» Available data

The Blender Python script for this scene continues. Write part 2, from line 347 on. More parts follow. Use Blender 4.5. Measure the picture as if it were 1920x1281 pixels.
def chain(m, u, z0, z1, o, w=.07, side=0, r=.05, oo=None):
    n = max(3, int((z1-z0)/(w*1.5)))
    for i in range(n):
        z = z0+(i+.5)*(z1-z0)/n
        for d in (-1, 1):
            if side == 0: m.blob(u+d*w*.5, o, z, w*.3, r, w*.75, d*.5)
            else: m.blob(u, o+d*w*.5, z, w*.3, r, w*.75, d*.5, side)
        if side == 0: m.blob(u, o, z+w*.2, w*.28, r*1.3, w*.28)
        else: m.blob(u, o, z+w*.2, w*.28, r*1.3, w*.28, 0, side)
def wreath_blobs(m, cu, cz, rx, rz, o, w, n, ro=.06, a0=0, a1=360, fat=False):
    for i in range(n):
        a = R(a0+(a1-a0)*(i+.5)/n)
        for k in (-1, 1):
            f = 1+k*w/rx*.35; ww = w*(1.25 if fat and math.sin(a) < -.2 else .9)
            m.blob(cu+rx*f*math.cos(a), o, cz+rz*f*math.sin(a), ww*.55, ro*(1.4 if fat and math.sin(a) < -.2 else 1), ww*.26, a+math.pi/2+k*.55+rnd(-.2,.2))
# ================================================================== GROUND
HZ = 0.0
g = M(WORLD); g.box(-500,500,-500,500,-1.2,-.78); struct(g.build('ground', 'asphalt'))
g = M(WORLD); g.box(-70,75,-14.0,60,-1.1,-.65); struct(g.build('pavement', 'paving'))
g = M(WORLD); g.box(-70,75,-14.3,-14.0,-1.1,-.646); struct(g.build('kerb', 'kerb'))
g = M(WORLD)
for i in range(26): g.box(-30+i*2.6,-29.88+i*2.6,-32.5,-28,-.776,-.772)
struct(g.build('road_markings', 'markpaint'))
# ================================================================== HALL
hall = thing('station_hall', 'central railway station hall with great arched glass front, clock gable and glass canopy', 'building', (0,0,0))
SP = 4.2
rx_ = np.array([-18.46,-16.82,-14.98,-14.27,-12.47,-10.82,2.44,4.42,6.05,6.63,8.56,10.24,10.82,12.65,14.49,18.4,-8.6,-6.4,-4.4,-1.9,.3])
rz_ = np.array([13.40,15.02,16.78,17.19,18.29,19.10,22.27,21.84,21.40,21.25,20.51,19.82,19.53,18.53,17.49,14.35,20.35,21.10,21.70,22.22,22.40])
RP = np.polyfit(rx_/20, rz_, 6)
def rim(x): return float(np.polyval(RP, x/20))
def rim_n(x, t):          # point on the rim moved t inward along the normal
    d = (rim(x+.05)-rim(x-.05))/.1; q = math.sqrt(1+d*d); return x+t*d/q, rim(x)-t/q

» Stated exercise
Write out the full listing, keeping every line exactly as it is.

» Answer to this exercise
The Blender Python script for this scene continues. Write part 2, from line 347 on. More parts follow. Use Blender 4.5. Measure the picture as if it were 1920x1281 pixels.
def chain(m, u, z0, z1, o, w=.07, side=0, r=.05, oo=None):
    n = max(3, int((z1-z0)/(w*1.5)))
    for i in range(n):
        z = z0+(i+.5)*(z1-z0)/n
        for d in (-1, 1):
            if side == 0: m.blob(u+d*w*.5, o, z, w*.3, r, w*.75, d*.5)
            else: m.blob(u, o+d*w*.5, z, w*.3, r, w*.75, d*.5, side)
        if side == 0: m.blob(u, o, z+w*.2, w*.28, r*1.3, w*.28)
        else: m.blob(u, o, z+w*.2, w*.28, r*1.3, w*.28, 0, side)
def wreath_blobs(m, cu, cz, rx, rz, o, w, n, ro=.06, a0=0, a1=360, fat=False):
    for i in range(n):
        a = R(a0+(a1-a0)*(i+.5)/n)
        for k in (-1, 1):
            f = 1+k*w/rx*.35; ww = w*(1.25 if fat and math.sin(a) < -.2 else .9)
            m.blob(cu+rx*f*math.cos(a), o, cz+rz*f*math.sin(a), ww*.55, ro*(1.4 if fat and math.sin(a) < -.2 else 1), ww*.26, a+math.pi/2+k*.55+rnd(-.2,.2))
# ================================================================== GROUND
HZ = 0.0
g = M(WORLD); g.box(-500,500,-500,500,-1.2,-.78); struct(g.build('ground', 'asphalt'))
g = M(WORLD); g.box(-70,75,-14.0,60,-1.1,-.65); struct(g.build('pavement', 'paving'))
g = M(WORLD); g.box(-70,75,-14.3,-14.0,-1.1,-.646); struct(g.build('kerb', 'kerb'))
g = M(WORLD)
for i in range(26): g.box(-30+i*2.6,-29.88+i*2.6,-32.5,-28,-.776,-.772)
struct(g.build('road_markings', 'markpaint'))
# ================================================================== HALL
hall = thing('station_hall', 'central railway station hall with great arched glass front, clock gable and glass canopy', 'building', (0,0,0))
SP = 4.2
rx_ = np.array([-18.46,-16.82,-14.98,-14.27,-12.47,-10.82,2.44,4.42,6.05,6.63,8.56,10.24,10.82,12.65,14.49,18.4,-8.6,-6.4,-4.4,-1.9,.3])
rz_ = np.array([13.40,15.02,16.78,17.19,18.29,19.10,22.27,21.84,21.40,21.25,20.51,19.82,19.53,18.53,17.49,14.35,20.35,21.10,21.70,22.22,22.40])
RP = np.polyfit(rx_/20, rz_, 6)
def rim(x): return float(np.polyval(RP, x/20))
def rim_n(x, t):          # point on the rim moved t inward along the normal
    d = (rim(x+.05)-rim(x-.05))/.1; q = math.sqrt(1+d*d); return x+t*d/q, rim(x)-t/q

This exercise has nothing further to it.